W trakcie przerwy zimowej zarząd klubu postanowił podziękować za grę trzem graczom: Piotrowi Adamczykowi, Tomaszowi Walatowi i Arturowi Szlęzakowi. Jakby tego było mało, to groźna choroba dotknęła Jakuba Ławeckiego, który przez długi czas nie będzie zdolny do gry. W ostatnich dniach do Siarki Tarnobrzeg odszedł Damian Sałek. Z Arką Gdynia trenuje Longinus Uwakwe i być może i tego gracza kibice nie zobaczą wiosną w barwach Stalówki. Wobec tych ubytków w drużynie Stali zostało tylko dwunastu piłkarzy. Czy to liczba odpowiednia, aby rozegrać kilkanaście spotkań w lidze?
Po stronie wzmocnień w Stali są tylko dwa nazwiska. Można rzecz aż dwa. Do kadry Stali Stalowa Wola dołączył napastnik, Grzegorz Kmiecik i obrońca Daniel Treściński. Wychodzi na to, że więcej transferów w Stalowej Woli nie będzie. - Oprócz Kmiecika stać nas będzie na jeszcze jeden transfer - mówił nie tak dawno dyrektor Stali. Czy zatem tak ma wyglądać skład pierwszoligowego zespołu? Najwyraźniej na tym zależy działaczom Stalówki. Kadra zespołu z Podkarpacia będzie prawdopodobnie wzmocniona juniorami. Czy jednak to wystarczy, aby na takim poziomie grali niedoświadczeni juniorzy?
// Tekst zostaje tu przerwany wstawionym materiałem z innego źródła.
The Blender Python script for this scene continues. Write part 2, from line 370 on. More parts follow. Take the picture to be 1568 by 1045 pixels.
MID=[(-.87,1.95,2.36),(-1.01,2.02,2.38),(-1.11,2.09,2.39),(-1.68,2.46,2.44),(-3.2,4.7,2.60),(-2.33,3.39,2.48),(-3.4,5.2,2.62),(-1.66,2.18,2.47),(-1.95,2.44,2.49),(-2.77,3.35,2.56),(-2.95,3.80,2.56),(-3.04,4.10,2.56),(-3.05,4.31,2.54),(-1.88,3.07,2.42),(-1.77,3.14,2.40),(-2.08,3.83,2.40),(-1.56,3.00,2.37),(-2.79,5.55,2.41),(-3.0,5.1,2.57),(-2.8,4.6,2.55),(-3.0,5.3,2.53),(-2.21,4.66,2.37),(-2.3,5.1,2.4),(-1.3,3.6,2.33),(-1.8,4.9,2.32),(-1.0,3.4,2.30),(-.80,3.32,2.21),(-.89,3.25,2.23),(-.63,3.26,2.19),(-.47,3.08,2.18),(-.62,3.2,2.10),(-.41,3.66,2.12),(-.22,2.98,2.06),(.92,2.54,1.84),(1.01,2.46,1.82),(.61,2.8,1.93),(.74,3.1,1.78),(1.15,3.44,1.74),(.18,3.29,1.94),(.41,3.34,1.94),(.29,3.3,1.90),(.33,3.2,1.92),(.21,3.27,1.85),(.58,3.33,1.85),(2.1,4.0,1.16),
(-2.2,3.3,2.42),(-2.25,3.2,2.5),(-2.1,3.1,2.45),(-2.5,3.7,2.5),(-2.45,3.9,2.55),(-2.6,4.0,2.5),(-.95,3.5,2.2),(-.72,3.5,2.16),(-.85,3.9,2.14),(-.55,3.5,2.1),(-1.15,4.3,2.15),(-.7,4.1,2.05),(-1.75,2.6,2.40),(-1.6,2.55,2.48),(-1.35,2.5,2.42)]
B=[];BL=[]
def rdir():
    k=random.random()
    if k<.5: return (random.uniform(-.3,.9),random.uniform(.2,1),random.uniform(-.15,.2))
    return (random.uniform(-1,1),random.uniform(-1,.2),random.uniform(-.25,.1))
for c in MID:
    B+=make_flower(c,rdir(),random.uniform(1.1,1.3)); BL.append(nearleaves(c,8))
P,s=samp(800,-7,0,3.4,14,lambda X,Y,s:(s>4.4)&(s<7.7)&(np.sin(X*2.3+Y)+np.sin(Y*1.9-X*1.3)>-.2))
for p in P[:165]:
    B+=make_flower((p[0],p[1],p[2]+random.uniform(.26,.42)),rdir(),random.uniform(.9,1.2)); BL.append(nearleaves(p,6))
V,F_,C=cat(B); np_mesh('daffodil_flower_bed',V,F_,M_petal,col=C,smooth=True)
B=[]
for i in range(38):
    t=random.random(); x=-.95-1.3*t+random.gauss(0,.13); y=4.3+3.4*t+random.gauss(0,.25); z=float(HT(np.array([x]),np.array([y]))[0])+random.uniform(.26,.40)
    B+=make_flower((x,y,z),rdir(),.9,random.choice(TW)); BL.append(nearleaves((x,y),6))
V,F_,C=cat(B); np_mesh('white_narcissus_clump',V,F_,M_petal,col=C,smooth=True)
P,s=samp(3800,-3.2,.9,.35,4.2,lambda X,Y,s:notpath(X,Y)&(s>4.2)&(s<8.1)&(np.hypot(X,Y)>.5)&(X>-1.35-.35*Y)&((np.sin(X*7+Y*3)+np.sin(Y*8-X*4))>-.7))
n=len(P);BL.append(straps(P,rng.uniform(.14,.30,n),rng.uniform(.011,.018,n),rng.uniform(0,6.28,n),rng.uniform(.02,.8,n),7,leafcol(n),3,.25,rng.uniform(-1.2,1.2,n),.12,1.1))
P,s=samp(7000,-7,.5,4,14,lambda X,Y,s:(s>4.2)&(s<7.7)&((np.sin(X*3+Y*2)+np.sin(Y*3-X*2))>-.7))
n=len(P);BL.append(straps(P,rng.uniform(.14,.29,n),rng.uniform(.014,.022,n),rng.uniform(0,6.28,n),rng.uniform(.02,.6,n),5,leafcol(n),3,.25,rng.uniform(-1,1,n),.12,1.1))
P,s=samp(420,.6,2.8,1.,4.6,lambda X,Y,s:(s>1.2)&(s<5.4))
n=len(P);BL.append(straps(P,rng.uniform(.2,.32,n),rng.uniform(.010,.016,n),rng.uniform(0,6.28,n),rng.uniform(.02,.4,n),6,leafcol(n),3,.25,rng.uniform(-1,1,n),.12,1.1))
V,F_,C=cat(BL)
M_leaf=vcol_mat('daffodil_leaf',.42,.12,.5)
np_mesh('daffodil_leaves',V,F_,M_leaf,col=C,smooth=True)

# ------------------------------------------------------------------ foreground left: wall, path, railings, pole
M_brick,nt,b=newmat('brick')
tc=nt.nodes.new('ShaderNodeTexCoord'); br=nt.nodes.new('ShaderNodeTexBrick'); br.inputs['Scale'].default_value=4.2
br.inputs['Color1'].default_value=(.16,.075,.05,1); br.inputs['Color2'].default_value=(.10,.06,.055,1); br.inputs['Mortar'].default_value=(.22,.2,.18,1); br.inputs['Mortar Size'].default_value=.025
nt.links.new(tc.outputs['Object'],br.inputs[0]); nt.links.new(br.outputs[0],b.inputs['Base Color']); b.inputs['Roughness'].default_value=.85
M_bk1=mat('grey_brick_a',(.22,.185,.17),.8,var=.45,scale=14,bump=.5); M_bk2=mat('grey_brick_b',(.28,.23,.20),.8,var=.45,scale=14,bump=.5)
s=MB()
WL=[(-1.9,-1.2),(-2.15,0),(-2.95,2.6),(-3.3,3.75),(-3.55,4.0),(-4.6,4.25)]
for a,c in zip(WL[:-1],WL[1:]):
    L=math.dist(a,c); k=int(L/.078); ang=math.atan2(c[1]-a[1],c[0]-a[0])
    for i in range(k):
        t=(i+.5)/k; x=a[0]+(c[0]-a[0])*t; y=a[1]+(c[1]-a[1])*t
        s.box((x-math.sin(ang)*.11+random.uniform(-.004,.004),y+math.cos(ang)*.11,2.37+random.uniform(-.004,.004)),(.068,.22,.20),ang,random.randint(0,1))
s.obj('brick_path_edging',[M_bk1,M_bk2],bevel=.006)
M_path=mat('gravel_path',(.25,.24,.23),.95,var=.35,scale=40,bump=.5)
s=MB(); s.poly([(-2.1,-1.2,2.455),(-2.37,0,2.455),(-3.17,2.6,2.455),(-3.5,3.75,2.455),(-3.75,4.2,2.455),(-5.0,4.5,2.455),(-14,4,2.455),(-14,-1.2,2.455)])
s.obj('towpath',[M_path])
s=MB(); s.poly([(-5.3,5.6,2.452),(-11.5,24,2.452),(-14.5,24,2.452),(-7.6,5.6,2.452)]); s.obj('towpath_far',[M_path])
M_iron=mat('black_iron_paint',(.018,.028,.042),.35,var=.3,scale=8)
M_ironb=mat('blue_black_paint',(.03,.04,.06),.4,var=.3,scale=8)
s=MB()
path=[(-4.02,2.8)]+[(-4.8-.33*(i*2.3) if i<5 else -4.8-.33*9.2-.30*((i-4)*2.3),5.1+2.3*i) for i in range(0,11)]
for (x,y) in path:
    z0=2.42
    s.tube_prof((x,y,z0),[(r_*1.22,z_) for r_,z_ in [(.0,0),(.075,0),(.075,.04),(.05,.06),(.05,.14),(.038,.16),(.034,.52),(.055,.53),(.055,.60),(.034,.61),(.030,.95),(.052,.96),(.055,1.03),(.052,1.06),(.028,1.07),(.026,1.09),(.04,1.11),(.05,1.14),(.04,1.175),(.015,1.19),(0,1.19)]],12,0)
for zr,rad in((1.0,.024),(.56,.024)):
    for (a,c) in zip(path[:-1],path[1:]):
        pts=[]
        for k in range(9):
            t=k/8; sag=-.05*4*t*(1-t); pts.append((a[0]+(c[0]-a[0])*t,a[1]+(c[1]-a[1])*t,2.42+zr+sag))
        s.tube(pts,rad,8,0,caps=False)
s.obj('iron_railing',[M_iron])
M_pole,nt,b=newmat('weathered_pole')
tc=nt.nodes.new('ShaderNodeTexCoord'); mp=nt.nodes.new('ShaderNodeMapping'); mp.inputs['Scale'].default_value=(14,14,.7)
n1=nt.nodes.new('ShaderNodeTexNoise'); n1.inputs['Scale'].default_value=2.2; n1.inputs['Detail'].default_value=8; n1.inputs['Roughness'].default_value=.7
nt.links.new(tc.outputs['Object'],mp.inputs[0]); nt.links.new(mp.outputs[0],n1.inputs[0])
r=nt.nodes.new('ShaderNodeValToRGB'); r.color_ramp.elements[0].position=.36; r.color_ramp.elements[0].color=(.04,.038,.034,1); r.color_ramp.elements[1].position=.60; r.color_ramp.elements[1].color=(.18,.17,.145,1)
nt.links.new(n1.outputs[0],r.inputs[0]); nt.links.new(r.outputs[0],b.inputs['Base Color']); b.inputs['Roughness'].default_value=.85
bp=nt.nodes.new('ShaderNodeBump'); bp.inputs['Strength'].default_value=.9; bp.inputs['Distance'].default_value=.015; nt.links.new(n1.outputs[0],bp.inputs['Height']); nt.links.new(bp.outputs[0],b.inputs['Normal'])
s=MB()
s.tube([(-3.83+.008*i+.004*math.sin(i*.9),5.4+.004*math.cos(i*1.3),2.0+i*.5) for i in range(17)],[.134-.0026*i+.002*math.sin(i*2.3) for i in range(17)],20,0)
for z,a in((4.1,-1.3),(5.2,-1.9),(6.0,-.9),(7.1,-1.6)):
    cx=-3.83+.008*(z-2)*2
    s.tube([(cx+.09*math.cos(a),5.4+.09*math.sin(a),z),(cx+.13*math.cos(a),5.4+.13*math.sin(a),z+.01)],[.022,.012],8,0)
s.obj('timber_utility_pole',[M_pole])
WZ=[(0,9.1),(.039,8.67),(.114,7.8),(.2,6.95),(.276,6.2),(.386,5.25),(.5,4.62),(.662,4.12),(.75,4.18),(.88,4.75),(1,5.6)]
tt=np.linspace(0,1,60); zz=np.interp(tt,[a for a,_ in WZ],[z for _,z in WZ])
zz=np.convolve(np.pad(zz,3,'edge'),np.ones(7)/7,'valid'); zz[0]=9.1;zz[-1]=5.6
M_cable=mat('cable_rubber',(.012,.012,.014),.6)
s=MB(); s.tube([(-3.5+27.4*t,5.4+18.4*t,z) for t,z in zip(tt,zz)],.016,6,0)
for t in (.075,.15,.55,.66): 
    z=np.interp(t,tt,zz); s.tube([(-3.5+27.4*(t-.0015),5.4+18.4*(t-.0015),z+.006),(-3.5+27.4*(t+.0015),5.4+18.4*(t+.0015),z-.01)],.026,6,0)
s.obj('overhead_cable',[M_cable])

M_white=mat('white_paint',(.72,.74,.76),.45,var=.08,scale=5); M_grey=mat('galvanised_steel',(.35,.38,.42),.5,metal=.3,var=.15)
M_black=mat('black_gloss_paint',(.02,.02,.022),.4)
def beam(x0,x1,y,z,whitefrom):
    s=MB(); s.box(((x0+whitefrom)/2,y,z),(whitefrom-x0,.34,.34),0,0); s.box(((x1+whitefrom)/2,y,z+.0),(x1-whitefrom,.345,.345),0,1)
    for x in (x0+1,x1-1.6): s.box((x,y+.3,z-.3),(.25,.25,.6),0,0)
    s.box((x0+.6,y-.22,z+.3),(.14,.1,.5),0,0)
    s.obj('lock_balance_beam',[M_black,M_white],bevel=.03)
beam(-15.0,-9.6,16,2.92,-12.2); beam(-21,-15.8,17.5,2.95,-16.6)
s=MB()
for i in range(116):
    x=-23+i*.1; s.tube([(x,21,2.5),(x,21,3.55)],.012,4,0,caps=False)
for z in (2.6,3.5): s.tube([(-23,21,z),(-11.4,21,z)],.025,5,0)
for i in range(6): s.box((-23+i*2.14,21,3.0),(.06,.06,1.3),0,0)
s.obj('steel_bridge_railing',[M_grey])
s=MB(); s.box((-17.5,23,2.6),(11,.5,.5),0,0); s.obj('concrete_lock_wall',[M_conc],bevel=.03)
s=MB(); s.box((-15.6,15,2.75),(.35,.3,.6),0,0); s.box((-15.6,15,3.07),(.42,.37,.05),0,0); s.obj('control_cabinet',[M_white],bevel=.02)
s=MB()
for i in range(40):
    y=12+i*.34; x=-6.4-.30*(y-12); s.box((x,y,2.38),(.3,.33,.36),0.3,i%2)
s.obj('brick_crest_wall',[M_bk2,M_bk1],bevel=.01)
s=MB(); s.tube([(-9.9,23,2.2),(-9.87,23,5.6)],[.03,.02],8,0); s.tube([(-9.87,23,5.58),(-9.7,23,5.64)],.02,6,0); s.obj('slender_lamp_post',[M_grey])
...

Z zespołem Stali nadal trenują Bartłomiej Niedziela z Jagielloni Białystok, Japończyk Kimitoschi Nougawa oraz pięciu piłkarzy z Ukrainy. Wśród nich znajduje się Andrij Muzyczuk, który w niedawnym sparingu z Hutnikiem Kraków zdobył trzy gole. O tym czy jednak, któryś z tych zawodników zasili szeregi Stalówki zadecyduje dyrektor klubu. Jest jednak mało prawdopodobne, aby tak się stało. W najbliższą sobotę Stal zagra mecz kontrolny w Krakowie z Cracovią.